「2022年の隠れベスト映画」の呼び声高い傑作『セイント・フランシス』CS放送を見逃すな!ひと夏の“子守りバイト”にアラサー女子が挑む

『セイント・フランシス』©2019 SAINT FRANCES LLC ALL RIGHTS RESERVED

2022年公開の隠れ傑作

2022年、皆さんはどんな映画を観ましたか? 2000年にパンデミックによって大打撃を受けたエンタメ業界が少しずつ回復の兆しを見せ、映画業界の興収も2019年度の8割程度まで盛り返してきたタイミングでした。いわゆる“声出し”はあまり解禁されていませんでしたが、配信サービスの需要も高まり、業界全体が活気づいていました。

国内の映画興収ランキングの上位は『ONE PIECE FILM RED』や『劇場版 呪術廻戦0』、『すずめの戸締まり』といあった人気アニメ映画が独占していましたが、新規も古参も仲良く盛り上げた『トップガン マーヴェリック』が大ヒットを記録し、傑作アメコミ映画の三部作完結編とされた『スパイダーマン:ノー・ウェイ・ホーム』の衝撃的な結末は熱狂的なMCUブームを考察モードへ移行させた感もあり、洋画もかなり盛り上がっていました。

そんな2022年にひっそりと公開され、しかし少なくない映画ファンの同年ベスト作品に食い込んだ映画が『セイント・フランシス』。米サウス・バイ・サウスウエスト映画祭で観客賞と審査員特別賞を受賞し耳の早いファンの間で話題を呼んでいた本作は、現在CS映画専門チャンネル ムービープラスで放送中です。

ひと夏の“子守りバイト”がアラサー女子を変える?

本作の主人公は、太い仕事も家も車も“何もない”日々に憂鬱感を抱えながらレストランの給仕係をしている30代半ばの独身女性ブリジット(ケリー・オサリヴァン)。彼女の親友は、結婚をして今では子どもの話に夢中。かたや大学も1年で中退し、ダラダラとウェイトレスをやっているブリジットは夏のナニー(子守り)の短期仕事を得るのに必死だ。

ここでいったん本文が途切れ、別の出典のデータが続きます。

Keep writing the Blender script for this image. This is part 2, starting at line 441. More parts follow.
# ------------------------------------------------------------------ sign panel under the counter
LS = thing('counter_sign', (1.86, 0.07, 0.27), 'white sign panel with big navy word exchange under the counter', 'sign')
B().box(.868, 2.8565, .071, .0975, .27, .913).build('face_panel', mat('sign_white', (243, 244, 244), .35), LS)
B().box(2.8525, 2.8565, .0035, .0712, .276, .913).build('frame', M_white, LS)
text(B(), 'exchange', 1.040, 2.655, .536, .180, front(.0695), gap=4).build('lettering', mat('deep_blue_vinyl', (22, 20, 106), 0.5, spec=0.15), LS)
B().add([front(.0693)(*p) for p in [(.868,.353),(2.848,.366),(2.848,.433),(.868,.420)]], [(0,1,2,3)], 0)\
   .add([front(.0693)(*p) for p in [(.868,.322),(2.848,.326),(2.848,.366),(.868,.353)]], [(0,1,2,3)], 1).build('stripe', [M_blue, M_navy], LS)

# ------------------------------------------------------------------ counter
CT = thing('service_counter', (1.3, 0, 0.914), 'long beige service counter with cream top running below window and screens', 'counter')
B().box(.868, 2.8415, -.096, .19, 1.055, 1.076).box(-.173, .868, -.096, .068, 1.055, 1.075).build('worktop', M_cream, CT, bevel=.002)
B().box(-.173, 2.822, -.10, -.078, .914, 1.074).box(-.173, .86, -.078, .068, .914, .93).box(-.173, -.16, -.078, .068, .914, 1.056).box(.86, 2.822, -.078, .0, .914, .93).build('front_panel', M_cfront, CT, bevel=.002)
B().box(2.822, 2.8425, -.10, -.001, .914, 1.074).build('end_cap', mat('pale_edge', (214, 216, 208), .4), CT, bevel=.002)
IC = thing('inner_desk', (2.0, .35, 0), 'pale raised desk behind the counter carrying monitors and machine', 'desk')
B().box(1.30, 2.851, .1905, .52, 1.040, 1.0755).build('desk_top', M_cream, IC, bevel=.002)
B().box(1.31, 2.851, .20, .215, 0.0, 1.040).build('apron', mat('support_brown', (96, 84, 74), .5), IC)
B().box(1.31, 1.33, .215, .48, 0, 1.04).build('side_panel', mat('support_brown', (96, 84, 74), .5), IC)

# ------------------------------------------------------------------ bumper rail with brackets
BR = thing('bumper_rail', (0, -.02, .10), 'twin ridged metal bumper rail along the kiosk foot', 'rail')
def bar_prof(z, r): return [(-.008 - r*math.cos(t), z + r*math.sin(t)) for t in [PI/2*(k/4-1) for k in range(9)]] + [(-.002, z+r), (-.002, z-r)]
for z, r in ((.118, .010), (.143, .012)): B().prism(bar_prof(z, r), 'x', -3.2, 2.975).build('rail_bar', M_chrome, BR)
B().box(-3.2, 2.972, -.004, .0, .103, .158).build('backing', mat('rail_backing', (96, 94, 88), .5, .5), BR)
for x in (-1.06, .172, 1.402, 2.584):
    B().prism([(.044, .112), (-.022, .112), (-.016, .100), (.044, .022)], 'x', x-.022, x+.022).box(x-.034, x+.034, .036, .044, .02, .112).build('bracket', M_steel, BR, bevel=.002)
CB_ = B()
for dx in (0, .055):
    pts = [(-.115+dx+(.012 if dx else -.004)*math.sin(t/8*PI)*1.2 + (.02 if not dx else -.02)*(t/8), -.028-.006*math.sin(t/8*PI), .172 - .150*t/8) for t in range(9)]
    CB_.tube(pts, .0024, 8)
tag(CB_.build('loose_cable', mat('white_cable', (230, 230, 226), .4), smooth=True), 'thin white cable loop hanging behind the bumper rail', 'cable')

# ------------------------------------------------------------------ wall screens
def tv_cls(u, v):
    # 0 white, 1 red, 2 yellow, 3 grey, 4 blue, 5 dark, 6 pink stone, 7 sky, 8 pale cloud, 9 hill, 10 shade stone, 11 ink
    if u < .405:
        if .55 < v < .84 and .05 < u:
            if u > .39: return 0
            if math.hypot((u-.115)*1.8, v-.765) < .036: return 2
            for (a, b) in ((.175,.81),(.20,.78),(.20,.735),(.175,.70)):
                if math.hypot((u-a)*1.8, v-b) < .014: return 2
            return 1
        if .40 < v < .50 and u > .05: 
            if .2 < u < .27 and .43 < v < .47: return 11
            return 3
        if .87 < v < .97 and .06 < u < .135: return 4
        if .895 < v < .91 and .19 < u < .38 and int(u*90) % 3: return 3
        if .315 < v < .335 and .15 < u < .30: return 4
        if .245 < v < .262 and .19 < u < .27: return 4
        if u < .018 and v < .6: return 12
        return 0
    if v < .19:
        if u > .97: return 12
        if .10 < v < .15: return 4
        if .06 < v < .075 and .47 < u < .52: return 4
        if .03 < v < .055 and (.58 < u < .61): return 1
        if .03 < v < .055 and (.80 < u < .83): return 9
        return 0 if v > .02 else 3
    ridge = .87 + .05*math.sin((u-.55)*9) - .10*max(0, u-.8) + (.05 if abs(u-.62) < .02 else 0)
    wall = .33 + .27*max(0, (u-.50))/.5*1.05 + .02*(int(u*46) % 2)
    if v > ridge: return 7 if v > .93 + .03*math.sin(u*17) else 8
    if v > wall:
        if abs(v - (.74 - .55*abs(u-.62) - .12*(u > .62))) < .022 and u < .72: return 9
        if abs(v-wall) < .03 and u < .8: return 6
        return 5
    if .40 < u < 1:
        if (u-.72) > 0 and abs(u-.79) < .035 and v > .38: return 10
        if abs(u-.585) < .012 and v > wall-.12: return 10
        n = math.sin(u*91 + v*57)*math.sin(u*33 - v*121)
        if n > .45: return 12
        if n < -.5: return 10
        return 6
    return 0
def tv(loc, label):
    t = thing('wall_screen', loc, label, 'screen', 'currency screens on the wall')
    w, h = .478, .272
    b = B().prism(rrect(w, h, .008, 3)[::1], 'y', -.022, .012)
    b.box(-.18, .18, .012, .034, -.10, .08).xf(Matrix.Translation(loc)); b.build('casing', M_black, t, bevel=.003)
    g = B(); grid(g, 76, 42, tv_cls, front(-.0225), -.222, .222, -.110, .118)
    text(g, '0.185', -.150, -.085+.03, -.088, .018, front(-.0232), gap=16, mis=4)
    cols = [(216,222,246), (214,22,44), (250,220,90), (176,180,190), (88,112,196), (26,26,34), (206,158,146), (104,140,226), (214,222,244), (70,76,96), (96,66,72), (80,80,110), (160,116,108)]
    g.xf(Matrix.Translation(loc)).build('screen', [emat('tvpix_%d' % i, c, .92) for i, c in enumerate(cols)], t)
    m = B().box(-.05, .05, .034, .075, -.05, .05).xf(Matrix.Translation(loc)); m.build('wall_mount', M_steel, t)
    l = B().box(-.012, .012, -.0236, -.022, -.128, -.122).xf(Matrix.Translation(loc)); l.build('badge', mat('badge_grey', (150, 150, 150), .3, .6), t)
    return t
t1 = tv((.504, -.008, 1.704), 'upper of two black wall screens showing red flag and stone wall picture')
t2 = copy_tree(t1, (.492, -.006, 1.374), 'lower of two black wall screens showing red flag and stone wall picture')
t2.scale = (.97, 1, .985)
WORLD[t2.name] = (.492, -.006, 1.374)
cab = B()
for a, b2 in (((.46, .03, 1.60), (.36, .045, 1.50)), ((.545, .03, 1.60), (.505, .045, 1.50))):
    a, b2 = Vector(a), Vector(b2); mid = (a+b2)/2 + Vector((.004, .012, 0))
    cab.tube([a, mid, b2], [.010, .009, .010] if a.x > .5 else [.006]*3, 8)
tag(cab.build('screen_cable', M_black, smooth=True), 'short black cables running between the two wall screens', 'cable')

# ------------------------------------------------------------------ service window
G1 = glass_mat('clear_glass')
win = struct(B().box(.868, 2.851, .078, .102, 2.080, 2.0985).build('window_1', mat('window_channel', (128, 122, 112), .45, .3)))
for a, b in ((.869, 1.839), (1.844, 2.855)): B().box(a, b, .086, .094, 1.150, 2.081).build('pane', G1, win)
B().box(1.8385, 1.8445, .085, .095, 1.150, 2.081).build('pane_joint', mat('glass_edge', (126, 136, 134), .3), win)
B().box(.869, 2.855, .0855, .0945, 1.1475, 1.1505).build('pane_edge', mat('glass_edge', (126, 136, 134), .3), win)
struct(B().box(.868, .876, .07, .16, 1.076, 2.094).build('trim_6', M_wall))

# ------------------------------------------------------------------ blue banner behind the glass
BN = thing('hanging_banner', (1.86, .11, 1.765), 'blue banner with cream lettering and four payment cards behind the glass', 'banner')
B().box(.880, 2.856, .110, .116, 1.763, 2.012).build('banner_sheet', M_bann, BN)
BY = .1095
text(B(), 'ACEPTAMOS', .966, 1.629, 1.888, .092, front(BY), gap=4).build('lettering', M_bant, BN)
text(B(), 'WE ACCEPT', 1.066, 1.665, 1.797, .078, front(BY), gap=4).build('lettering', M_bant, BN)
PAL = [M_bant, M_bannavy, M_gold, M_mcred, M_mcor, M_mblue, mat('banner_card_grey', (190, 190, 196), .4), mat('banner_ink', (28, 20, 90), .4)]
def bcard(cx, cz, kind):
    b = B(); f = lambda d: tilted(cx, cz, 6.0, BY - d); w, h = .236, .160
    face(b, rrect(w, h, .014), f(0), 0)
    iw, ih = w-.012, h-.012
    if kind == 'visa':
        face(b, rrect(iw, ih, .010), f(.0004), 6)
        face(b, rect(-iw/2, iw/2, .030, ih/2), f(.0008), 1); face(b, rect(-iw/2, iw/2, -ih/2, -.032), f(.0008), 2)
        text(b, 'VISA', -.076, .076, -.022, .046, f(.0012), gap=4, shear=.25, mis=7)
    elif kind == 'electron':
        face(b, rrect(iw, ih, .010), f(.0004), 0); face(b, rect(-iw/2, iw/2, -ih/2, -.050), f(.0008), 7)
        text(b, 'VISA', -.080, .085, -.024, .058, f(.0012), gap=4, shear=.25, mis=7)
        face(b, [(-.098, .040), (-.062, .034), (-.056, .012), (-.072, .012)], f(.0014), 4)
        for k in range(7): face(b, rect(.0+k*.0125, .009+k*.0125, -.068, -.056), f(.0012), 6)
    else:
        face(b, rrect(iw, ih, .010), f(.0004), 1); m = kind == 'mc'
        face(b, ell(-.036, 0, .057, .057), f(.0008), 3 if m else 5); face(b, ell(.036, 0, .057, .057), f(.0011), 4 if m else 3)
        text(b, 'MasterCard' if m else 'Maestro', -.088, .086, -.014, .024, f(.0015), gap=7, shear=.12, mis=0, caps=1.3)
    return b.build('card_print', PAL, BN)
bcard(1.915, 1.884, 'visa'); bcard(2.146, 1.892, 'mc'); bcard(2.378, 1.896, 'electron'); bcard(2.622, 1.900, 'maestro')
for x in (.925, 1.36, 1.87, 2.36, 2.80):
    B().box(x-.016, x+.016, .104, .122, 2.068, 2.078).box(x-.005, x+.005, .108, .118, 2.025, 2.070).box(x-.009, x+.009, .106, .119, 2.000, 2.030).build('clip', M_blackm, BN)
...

自分では一生懸命生きているつもりのブリジットだが、ことあるごとに“歳相応の生活ができていない”ことで周囲から向けられる同情的な視線が刺さる。そんなうだつのあがらない日々を過ごす彼女の人生が、子守をすることになった6歳のおてんば少女・フランシス(ラモーナ・エディス・ウィリアムズ)や、その両親であるレズビアンカップルとの出会いによって、少しずつ変化の光が差してきて……。

冴えない人生から光をすくいとるユーモア

ブリジットと同世代で感情移入してしまう、もしくは過去に似たようなモヤモヤを抱えていた人にとってはズシリときそうなテーマではあるが、まずは先入観を持たずに観てほしい。きっと開始十数秒で本作が持つ“軽やかさ”に救われたような気分になり、“なんとなく”の鑑賞が秒で“前のめり”に変わるはず。さらに全編に散りばめられた細かい“チョイ笑い”ポイントが、「なんか意識高め?」みたいな先入観も取り払ってくれる。

それはオサリヴァンが、本年度アカデミー賞ほかあらゆる映画賞を席巻している『バービー』のグレタ・ガーウィグ監督の出世作、『レディ・バード』(2017年)に触発されて脚本を書き始めたという事実と無関係ではないだろう。『ハンナだけど、生きていく!』(2007年)や『フランシス・ハ』(2012年)の頃からガーウィグのド日常ユーモアは、たくさんの人の沈殿したモヤモヤから僅かな光をすくいとってきたのだ。

オサリヴァンが自身の経験もまじえて書いたという脚本には、「TPOをわきまえて」とか「カジュアルすぎる」と感じる人もいるかもしれない。でもシーン毎の“背景”を文字通りちゃんと見ておけばオサリヴァンの“意図”に気づけるようになっているし、それらが観客の違和感に対する回答にもなっている。

私たちの毎日はとにかくキツくてクソみたいなことばかりで泣きたくなるし大声で悪態をつきたくもなるけれど、もし客観的に見られたら、きっと喜劇みたいに滑稽なんだろう。それでも本作のラストシーンのように、カラリと笑えてしんみり泣ける瞬間があれば、なんとか生きていけるかもしれない……なんて思わせてくれる、生涯の大事な1本になりうる映画だ。